Dalla metà degli anni Cinquanta ha importanti personali alla Galleria del Naviglio di Milano, alla XXV Biennale di Venezia, alla Galleria La Tartaruga di Roma, alla XXIX Biennale di Venezia e al Grattacielo di Milano. Prende parte a una mostra collettiva al Carnegie Institute di Pittsburgh, partecipa al Guggenheim International Award di New York e a Documenta II di Kassel. 

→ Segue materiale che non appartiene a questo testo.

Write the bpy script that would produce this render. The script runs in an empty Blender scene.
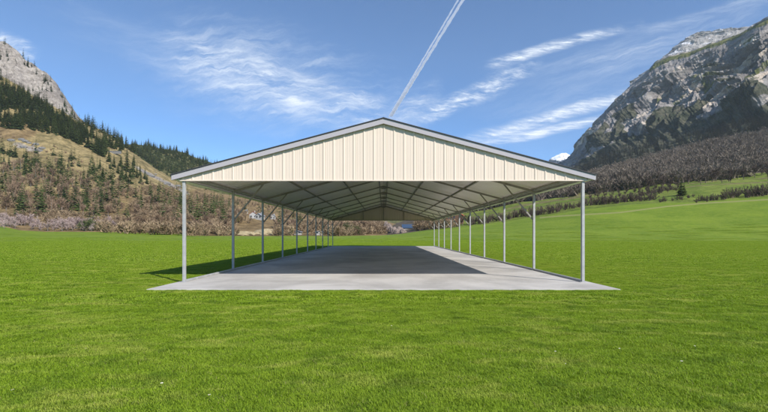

Nel 1960 entra nel gruppo “Continuità”, attività documentata da diverse esposizioni.
 
Nel 1961 alla Galleria Il Canale di Venezia presenta le prime composizioni con Tranquillanti; alla Biennale di Venezia del 1966 propone le Superfici Lunanari. Degli anni Settanta ricordiamo numerose personali, tra cui quelle alla Schubert di Milano, alla Barozzi di Venezia e Milano, alla Martano di Torino, alla Segno di Roma, ancora alla Biennale di Venezia, al Palazzo delle Esposizioni di Roma, all’Istituto Italiano di Cultura di New York e al Museo  d’arte Moderna di Bucarest. 
 
La sua fervida attività espositiva prosegue nel decennio successivo, come in occasione dell’antologica al Pac di Milano e della retrospettiva a alla Galleria Nazionale d’Arte Moderna di Roma e successivamente, negli anni Novanta, a Cà Pesaro di Venezia. Dopo la sua morte, sopraggiunta nel 1995 a Roma, le sue opere continuano ad essere esposte in mostre presso istituzioni, musei e gallerie. Nel 2012, per il centenario della nascita, è stata allestita al Museo di arte Contemporanea di Roma la mostra Giulio Turcato. Stellare, excursus di oltre venti anni della sua produzione artistica. Nel 2016 al Camec di La Spezia si tiene “Turcato. Dalla Forma Poetica alla pittura di superficie”.